"""

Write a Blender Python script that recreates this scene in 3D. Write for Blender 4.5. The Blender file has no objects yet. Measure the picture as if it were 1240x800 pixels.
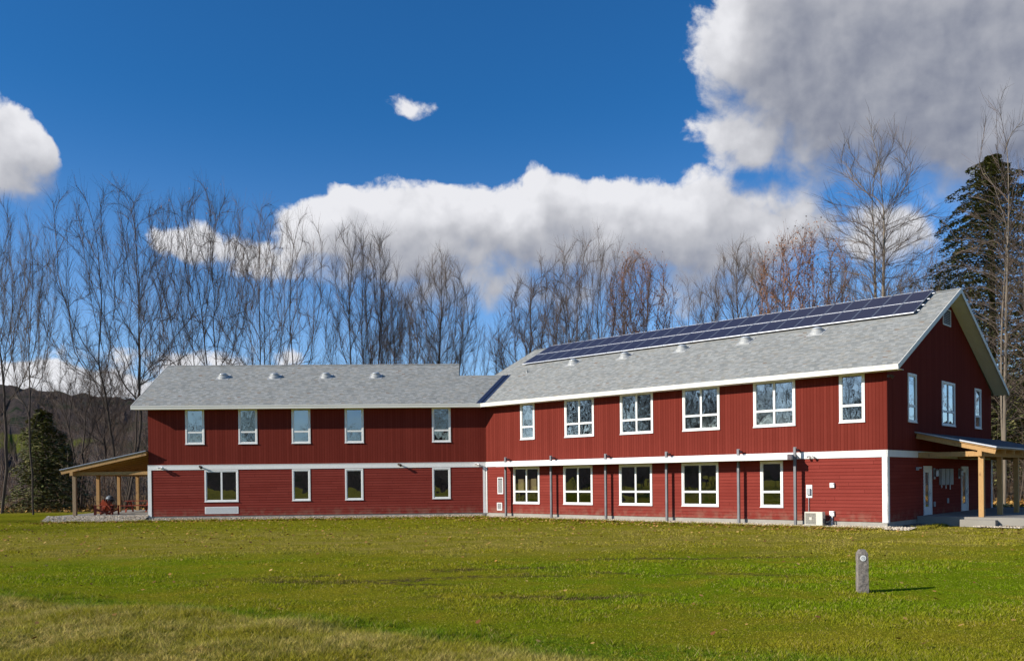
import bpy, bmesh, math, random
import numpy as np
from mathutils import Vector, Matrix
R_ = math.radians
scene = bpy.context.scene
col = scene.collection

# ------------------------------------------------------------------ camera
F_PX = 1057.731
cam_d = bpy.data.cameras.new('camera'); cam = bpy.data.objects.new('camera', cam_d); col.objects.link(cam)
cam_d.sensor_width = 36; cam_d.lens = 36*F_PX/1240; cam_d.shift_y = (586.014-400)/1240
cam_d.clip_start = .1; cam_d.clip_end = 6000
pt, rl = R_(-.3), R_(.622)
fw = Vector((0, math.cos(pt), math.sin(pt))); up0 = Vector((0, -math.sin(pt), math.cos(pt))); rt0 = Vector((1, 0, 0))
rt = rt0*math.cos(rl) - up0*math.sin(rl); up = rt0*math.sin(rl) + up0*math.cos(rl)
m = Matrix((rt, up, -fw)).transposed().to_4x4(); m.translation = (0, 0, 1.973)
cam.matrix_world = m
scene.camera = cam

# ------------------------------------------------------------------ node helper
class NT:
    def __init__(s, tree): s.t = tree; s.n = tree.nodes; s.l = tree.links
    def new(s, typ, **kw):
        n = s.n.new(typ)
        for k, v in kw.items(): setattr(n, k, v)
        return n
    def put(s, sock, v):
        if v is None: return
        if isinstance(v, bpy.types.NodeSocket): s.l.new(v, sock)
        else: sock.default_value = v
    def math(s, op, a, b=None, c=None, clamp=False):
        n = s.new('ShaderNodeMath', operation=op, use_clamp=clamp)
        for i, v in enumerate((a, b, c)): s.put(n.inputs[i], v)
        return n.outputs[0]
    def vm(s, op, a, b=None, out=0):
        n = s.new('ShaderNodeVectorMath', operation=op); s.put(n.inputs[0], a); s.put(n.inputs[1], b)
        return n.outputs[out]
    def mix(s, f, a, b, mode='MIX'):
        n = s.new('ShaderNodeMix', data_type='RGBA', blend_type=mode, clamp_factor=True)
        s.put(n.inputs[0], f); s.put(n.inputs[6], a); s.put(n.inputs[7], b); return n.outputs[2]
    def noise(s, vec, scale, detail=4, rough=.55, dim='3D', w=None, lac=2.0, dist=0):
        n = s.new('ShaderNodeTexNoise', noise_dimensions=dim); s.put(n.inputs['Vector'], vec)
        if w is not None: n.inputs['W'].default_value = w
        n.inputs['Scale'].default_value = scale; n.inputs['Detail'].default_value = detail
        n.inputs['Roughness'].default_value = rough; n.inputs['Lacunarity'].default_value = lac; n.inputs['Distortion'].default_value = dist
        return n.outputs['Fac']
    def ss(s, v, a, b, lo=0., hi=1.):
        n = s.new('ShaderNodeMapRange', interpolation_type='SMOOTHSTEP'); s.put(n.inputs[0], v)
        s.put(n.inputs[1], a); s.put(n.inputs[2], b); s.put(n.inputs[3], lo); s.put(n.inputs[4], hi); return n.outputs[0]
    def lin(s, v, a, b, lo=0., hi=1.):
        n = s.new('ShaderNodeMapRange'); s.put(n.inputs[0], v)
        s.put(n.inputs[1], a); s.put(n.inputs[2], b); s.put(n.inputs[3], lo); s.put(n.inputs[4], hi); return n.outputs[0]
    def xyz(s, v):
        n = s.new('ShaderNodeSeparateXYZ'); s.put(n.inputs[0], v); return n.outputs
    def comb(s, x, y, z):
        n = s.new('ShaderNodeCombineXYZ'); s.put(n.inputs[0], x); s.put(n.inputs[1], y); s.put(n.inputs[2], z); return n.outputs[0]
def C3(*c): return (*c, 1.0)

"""

### Problem to work on
Make an exact copy of all the material, but keep the pictures out of it.

### Answer for the task
Write a Blender Python script that recreates this scene in 3D. Write for Blender 4.5. The Blender file has no objects yet. Measure the picture as if it were 1240x800 pixels.
import bpy, bmesh, math, random
import numpy as np
from mathutils import Vector, Matrix
R_ = math.radians
scene = bpy.context.scene
col = scene.collection

# ------------------------------------------------------------------ camera
F_PX = 1057.731
cam_d = bpy.data.cameras.new('camera'); cam = bpy.data.objects.new('camera', cam_d); col.objects.link(cam)
cam_d.sensor_width = 36; cam_d.lens = 36*F_PX/1240; cam_d.shift_y = (586.014-400)/1240
cam_d.clip_start = .1; cam_d.clip_end = 6000
pt, rl = R_(-.3), R_(.622)
fw = Vector((0, math.cos(pt), math.sin(pt))); up0 = Vector((0, -math.sin(pt), math.cos(pt))); rt0 = Vector((1, 0, 0))
rt = rt0*math.cos(rl) - up0*math.sin(rl); up = rt0*math.sin(rl) + up0*math.cos(rl)
m = Matrix((rt, up, -fw)).transposed().to_4x4(); m.translation = (0, 0, 1.973)
cam.matrix_world = m
scene.camera = cam

# ------------------------------------------------------------------ node helper
class NT:
    def __init__(s, tree): s.t = tree; s.n = tree.nodes; s.l = tree.links
    def new(s, typ, **kw):
        n = s.n.new(typ)
        for k, v in kw.items(): setattr(n, k, v)
        return n
    def put(s, sock, v):
        if v is None: return
        if isinstance(v, bpy.types.NodeSocket): s.l.new(v, sock)
        else: sock.default_value = v
    def math(s, op, a, b=None, c=None, clamp=False):
        n = s.new('ShaderNodeMath', operation=op, use_clamp=clamp)
        for i, v in enumerate((a, b, c)): s.put(n.inputs[i], v)
        return n.outputs[0]
    def vm(s, op, a, b=None, out=0):
        n = s.new('ShaderNodeVectorMath', operation=op); s.put(n.inputs[0], a); s.put(n.inputs[1], b)
        return n.outputs[out]
    def mix(s, f, a, b, mode='MIX'):
        n = s.new('ShaderNodeMix', data_type='RGBA', blend_type=mode, clamp_factor=True)
        s.put(n.inputs[0], f); s.put(n.inputs[6], a); s.put(n.inputs[7], b); return n.outputs[2]
    def noise(s, vec, scale, detail=4, rough=.55, dim='3D', w=None, lac=2.0, dist=0):
        n = s.new('ShaderNodeTexNoise', noise_dimensions=dim); s.put(n.inputs['Vector'], vec)
        if w is not None: n.inputs['W'].default_value = w
        n.inputs['Scale'].default_value = scale; n.inputs['Detail'].default_value = detail
        n.inputs['Roughness'].default_value = rough; n.inputs['Lacunarity'].default_value = lac; n.inputs['Distortion'].default_value = dist
        return n.outputs['Fac']
    def ss(s, v, a, b, lo=0., hi=1.):
        n = s.new('ShaderNodeMapRange', interpolation_type='SMOOTHSTEP'); s.put(n.inputs[0], v)
        s.put(n.inputs[1], a); s.put(n.inputs[2], b); s.put(n.inputs[3], lo); s.put(n.inputs[4], hi); return n.outputs[0]
    def lin(s, v, a, b, lo=0., hi=1.):
        n = s.new('ShaderNodeMapRange'); s.put(n.inputs[0], v)
        s.put(n.inputs[1], a); s.put(n.inputs[2], b); s.put(n.inputs[3], lo); s.put(n.inputs[4], hi); return n.outputs[0]
    def xyz(s, v):
        n = s.new('ShaderNodeSeparateXYZ'); s.put(n.inputs[0], v); return n.outputs
    def comb(s, x, y, z):
        n = s.new('ShaderNodeCombineXYZ'); s.put(n.inputs[0], x); s.put(n.inputs[1], y); s.put(n.inputs[2], z); return n.outputs[0]
def C3(*c): return (*c, 1.0)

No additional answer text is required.